Hollaphonic Strike EMI Arabia Deal

::photo_caption::HOLLAPHONIC SPREE: Stainer (left) and Wood::/photo_caption::

Dubai-based duo become first major label EDM signing from the region

By Adam Grundey
Feb 07, 2013

When a mutual friend introduced DJ-producer Greg Stainer to MC Olly Wood in May last year, the pair hit it off immediately. “We went into the studio the next day, and within that first session, we’d pretty much done 80 per cent of the track that’s [now come out as a single],” Stainer says. That song, “I Don’t Want It To End,” an up-tempo, radio-friendly dance track, is now getting airplay around the GCC, thanks to major-label backing from EMI Arabia, who signed Hollaphonic late in 2012. It has, Wood admits, been “a whirlwind.”

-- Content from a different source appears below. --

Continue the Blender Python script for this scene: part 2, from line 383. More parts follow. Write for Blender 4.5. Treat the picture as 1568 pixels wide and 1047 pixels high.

“It’s not a bad thing,” Stainer says, “that the first track we made together got us signed to the first record label we played it to.” It also made them the first EDM act to be signed to a major out of the Middle East. “That one line…” says Wood. “It wasn’t even on the bucket list. It wasn’t anywhere. It was, like, ‘I’d better have a kid, quickly, so I can tell them.’”

They’ve had to temper their excitement a little to fit in with the label’s plans to break them gradually – aiming for regional airplay over the next few months before looking overseas. Putting their new tracks online is not a part of that schedule. “We don’t realize,” says Stainer. “We forget we’ve signed a deal. I just put stuff up so my mum can listen to it.”

The duo say they’ve already got plenty of material together for their debut LP, which should appear some time this year – but only after a couple more single releases. “Let’s wait and see what happens with the singles,” Stainer says. “If the first week’s anything to go by, it’s going to be a pretty good summer.”

The album is likely to follow the same format as the first single – the sweet spot between Stainer’s house pedigree and Wood’s drum-and-bass background (Wood describes it as “that jump-up-and-bounce big festival sound”).

“Our goal is to get tracks you can play on the radio or MTV, but that also sound really cool in the clubs,” says Stainer. “It’s getting that fine balance between the commercial and clubby stuff. That’s what we’re about.”

The pair are also thinking ahead to live shows. “We never make a song without the foresight of live [performance],” Wood says. “My dream, forever, has been to make all those electronic instruments come to life physically.”

“We’re thinking of stuff that can be different, live, from just a DJ and an MC,” Stainer adds.

But they don’t plan to be playing that often. “We’d be happy if, in the U.A.E., we did four or five gigs in 2013 that were all different, big gigs,” says Wood. “Then the ultimate dream is to travel around.”

For the moment, though, they’re focused on their adopted homeland. And on bringing other local artists into the fold to collaborate – as well as some “A-listers from the U.K. and Canada” who they refuse to name just yet. “There are talented people everywhere; it’s just that, over here, there’s not the support for that talent,” says Stainer. “But, hopefully, in the dance music scene, we’re about to change that; we’re about to let the labels and the radio stations and TV stations see that there’s money to be made out of these guys that are right on their doorstep.

“We’ve both been here a while and the place has been good to us,” he continues. “And now, hopefully, we can give something back.”